Monoids are categories with one objects, and the category of categories is indeed cartesian closed, but the full subcategory of monoids is not stable by the internal hom given that it can increase the number of objects. As operads are one object multicategories, in analogy with the case of monoids I would be ready to believe that multicategories assemble into a cartesian closed (2-)category whose full subcategory of one-object multicategories, i.e. operads, is not stable by the internal hom.
Is the "operad" in that webpage a synonym for multicategory? Or is the 2-category of one-object multicategories really cartesian closed, in which case the analogy between the situation of operads w.r.t multicategories and the situation of monoids w.r.t categories is not completely accurate? Or is this a typo?
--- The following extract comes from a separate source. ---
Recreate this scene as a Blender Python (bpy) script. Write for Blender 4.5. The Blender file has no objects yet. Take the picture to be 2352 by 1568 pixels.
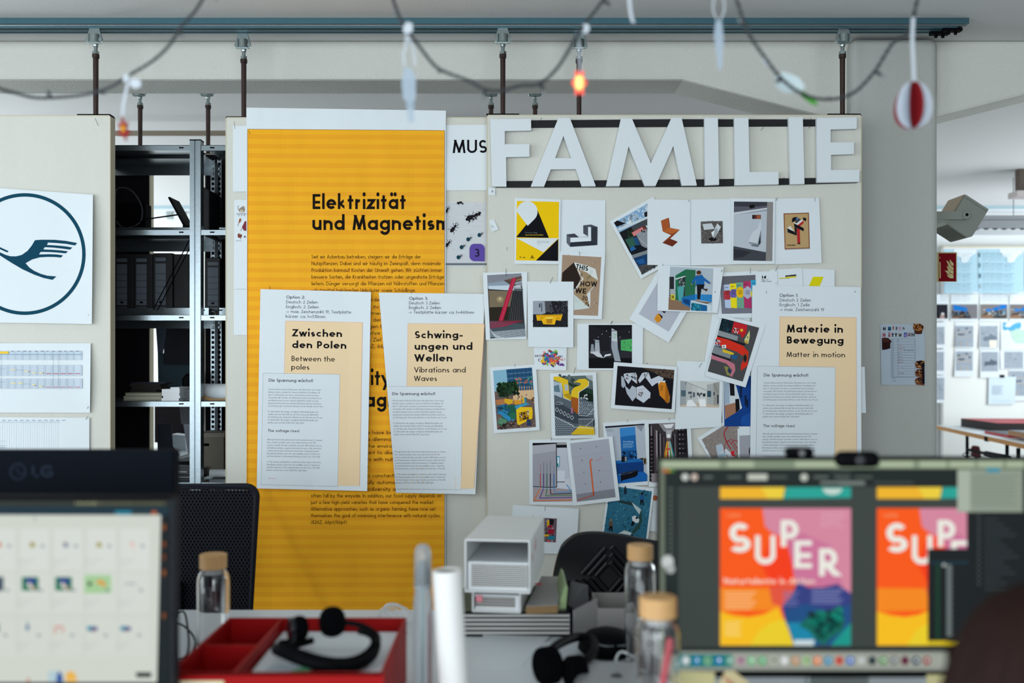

Or something else?
Nathanael Arkor (Aug 20 2024 at 08:13):I suspect whoever wrote that example on the nLab page was referring to Theorem 5.4.6 of Gambino–Joyal's On operads, bimodules and analytic functors, in which they do refer to multicategories as (coloured) operads.
Vincent Moreau (Aug 20 2024 at 08:33):I see, thanks for the reference and the nlab edit!
Vincent Moreau (Aug 20 2024 at 08:54):This is very interesting, as I would expect that the Bim construction that they use on bicategories can be obtained as the horizontal bicategory of the analog construction on appropriate double categories. I am guessing a bit, but it would feel natural that the vertical category, on the other hand, would be the category of coloured operads and their functor-like morphisms.
Vincent Moreau (Aug 20 2024 at 08:57):Still guessing: the double category of coloured operads would thus perhaps be a cartesian closed 1-category in the vertical direction and a cartesian closed 2-category in the horizontal direction. This kind of structure seems very intriguing to me...
Nathanael Arkor (Aug 20 2024 at 08:58):There is indeed a natural double category of multicategories and bimodules, as you describe. However, I'm not sure what notion of double categorical closure implies that the loose-bicategory is cartesian closed.
Vincent Moreau (Aug 20 2024 at 09:01):Indeed, usually everything is oriented in the direction of squares as in Cartesian Closed Double Categories, right?
Nathanael Arkor (Aug 20 2024 at 09:18):There's a more general notion of closure for double categories in the recent preprint Enriched duality in double categories II: modules and comodules of Aravantinos-Sotiropoulos and Vasilakopoulou. I haven't thought about whether this might be any better for defining loose closure.